Précisément parce que le mariage ne rend pas l’époux plus capable que l’épouse
de savoir ce qui la rend heureuse, comme il ne rend pas l’épouse plus capable
que son époux de savoir ce qui le rend heureux. Le premier grand succès de la
femme a été sa sortie de la minorité en termes amoureux. Son second grand
succès a été, est et continue d’être – car cette lutte est à terminer – sa
sortie de la minorité en termes professionnels.

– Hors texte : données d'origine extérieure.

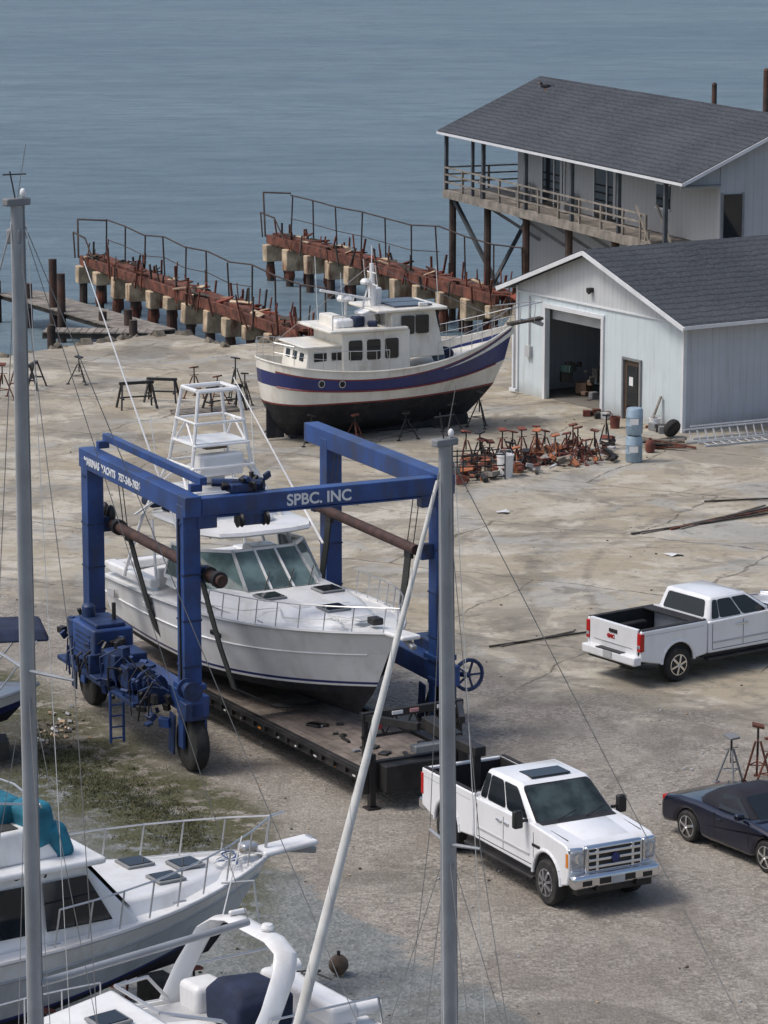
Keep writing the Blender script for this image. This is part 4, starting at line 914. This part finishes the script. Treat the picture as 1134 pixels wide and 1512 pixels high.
    for s in(-1,1):
        T.box('headlamp',lampg,(g-.02,s*(W-.17),1.05),(.14,.27,.36),(0,0,s*12),.05); T.box('headlamp_bezel',chrome,(g-.035,s*(W-.17),1.05),(.12,.32,.44),(0,0,s*12),.04); T.box('indicator',amber,(g-.07,s*(W-.02),1.04),(.1,.05,.28),bev=.015)
        T.lathe('headlamp_lens',chrome,(g+.048,s*(W-.20),1.08),[(.001,-.01),(.08,-.01),(.10,.008),(.07,.01),(.001,-.002)],'x',14)
    T.box('front_bumper',chrome if sd else body,(fr+.07,0,.66),(.26,2*W-.02,.27),bev=.08); T.box('air_dam',black,(fr+.0,0,.47),(.2,1.7,.16),bev=.03)
    T.box('bumper_intake',black,(fr+.202,0,.65),(.02,.8,.11)); T.box('licence_plate',ltgrey,(fr+.22,0,.65),(.02,.3,.14))
    for s in(-1,1): T.box('fog_lamp',black,(fr+.19,s*.68,.64),(.03,.22,.1),bev=.01); T.box('tow_hook',black,(fr+.12,s*.45,.50),(.2,.05,.08),bev=.01)
    if sd:
        T.box('sunroof',glass,(tx1-.35,0,zt+.035),(.5,.9,.03),bev=.01); T.box('hitch_ball_plate',black,(1.2,0,.9),(.5,.5,.1))
        T.box('exterior_badge',black,(hx+.1,-W-.003,1.02),(.3,.008,.06))
    T.box('interior_seat',interior,((bx0+bx1)/2,0,belt+.0),(1.2,1.2,.05))
    T.done()
pickup('pickup_truck',(1.55,63.0),-62,True)
pickup('pickup_truck',(5.37,74.77),36,False)

# ------------------------------------------------------------------ convertible
def roadster():
    T=Thing('convertible_car',(6.26,63.35),-56.6)
    xr,xf,ra,zb=.9,3.32,.36,.24
    pr=[(.05,.38),(.12,zb)]+arch(xr,.3,ra,8)+[(xr+ra+.05,.2),(xf-ra-.05,.2)]+arch(xf,.3,ra,8)+[(4.05,.25),(4.2,.36),(4.17,.55),(3.95,.70),(3.3,.82),(2.75,.89),(2.0,.86),(1.2,.90),(.6,.88),(.2,.82),(.04,.66)]
    W=.88
    T.prism('body',carnavy,pr,-W,W,bev=.12)
    rings=[]
    for z,x0,x1,y in((.85,.95,2.85,.76),(1.02,1.15,2.5,.72),(1.2,1.45,2.15,.60),(1.25,1.62,2.02,.45)):
        rings.append([(x0,-y*.8,z),(x0+.2,-y,z),(x1-.15,-y,z),(x1,-y*.8,z),(x1,y*.8,z),(x1-.15,y,z),(x0+.2,y,z),(x0,y*.8,z)])
    T.loft('soft_top',softtop,rings)
    for s in(-1,1):
        T.add('side_window',glass,[(1.75,s*.77,.90),(2.72,s*.77,.90),(2.2,s*.615,1.18),(1.75,s*.63,1.18)],[(0,1,2,3)])
        T.box('door_seam',black,(1.75,s*(W+.001),.6),(.012,.006,.45));T.box('door_seam',black,(2.8,s*(W+.001),.6),(.012,.006,.45))
        T.box('door_handle',carnavy,(1.9,s*(W+.01),.72),(.15,.03,.03),bev=.01); T.box('mirror',carnavy,(2.6,s*.95,.95),(.12,.2,.12),bev=.03)
        T.box('tail_lamp',red,(.08,s*.66,.70),(.1,.32,.14),bev=.03); T.box('headlamp',lampg,(4.05,s*.62,.6),(.16,.34,.12),bev=.04); T.box('side_marker',amber,(3.85,s*.885,.5),(.16,.02,.05))
        for xc in(xr,xf):
            T.loft('arch_liner',blackm,[[(xc+.35*math.cos(math.pi*i/10),s*yy,.3+.35*math.sin(math.pi*i/10)) for i in range(11)] for yy in(.84,.5)])
            wheel(T,(xc,s*.78,.315),.315,.2,chrome,s,5,.7)
    T.add('windscreen',glass,[(2.9,-.66,.91),(2.9,.66,.91),(2.25,.5,1.2),(2.25,-.5,1.2)],[(0,1,2,3)])
    T.box('bumper',carnavy,(.07,0,.45),(.16,1.6,.22),bev=.07); T.box('licence_plate',ltgrey,(-.02,0,.5),(.015,.35,.14))
    T.tube('exhaust',chrome,(-.04,-.5,.26),(.2,-.5,.26),.04)
    T.done()
roadster()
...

C’est parce que cette minorité se constate que la
discrimination positive se justifie. C’est parce que les plafonds de verre sont
souvent trop visibles que des quotas peuvent être imposés d’une manière qui révolte
les asexistes, qui veulent s’imaginer que, parce qu’eux seraient capables de faire
totalement abstraction du sexe, tout le monde le ferait aussi. Le but est l’asexisme,
c’est-à-dire le fait que le sexe ne soit considéré, au niveau des relations
interpersonnelles, que dans les chambres à coucher de la nation (et dans le jeu
de l’amour et de la séduction qui y mène). Le féminisme est un moyen : il
est une défense qui entend s’appliquer à toutes les occasions où il est
évident que le sexe d’une femme est utilisé contre elle pour l’empêcher de s’accomplir
à son plein potentiel. Quand ces occasions sont la norme plutôt que l’exception,
la défense doit aussi être normale.
Je dois finir en disant de quel féminisme je me dissocie; et non seulement expliquer pourquoi je m’en dissocie, mais essayer de vous convaincre qu’il n’est, au fond, qu’une autre forme d’antiféminisme. Je prendrai, pour valeur d’exemple, le cas de Margaret Thatcher. La Dame de fer a brisé bien des plafonds de verre. Plusieurs disent cependant d’elle qu’elle ne serait pas un exemple à suivre, parce qu’elle aurait réussi là où seuls les hommes réussissaient avant elle en appliquant leurs méthodes. Eh bien? Aurait-on la preuve qu’au fond, Margaret Thatcher avait un caractère doux comme un agneau, et n’a été forte, dure, incisive, qu’à son corps défendant? Pourrait-on démontrer qu’elle s’est soumise aux règles des hommes en utilisant des moyens similaires aux leurs, alors qu’elle aurait souhaité changer les règles de la politique? De ce qu’on sait d’elle, il est plutôt probable que ces méthodes, que ce caractère, que ces règles, convenaient parfaitement à sa personnalité. Ç’aurait été en adoptant une douceur historiquement considérée comme féminine, plutôt qu’une férocité historiquement considérée comme masculine, qu’elle aurait abandonné son autonomie, et qu’elle aurait laissé d’autres critères que les siens la définir. Qu’est-ce que Margaret Thatcher? Une femme qui a élargi la définition de ce qu’est une femme, et de ce qu’elle peut devenir. Qu’est-ce qu’une femme? Ce que femme veut être. Qu’est-ce que devrait être une femme? Une personne qui ne se laisserait pas dire comment elle devrait agir parce qu’elle est de sexe féminin, mais devrait toujours revenir à ce qu’elle sait être et vouloir devenir.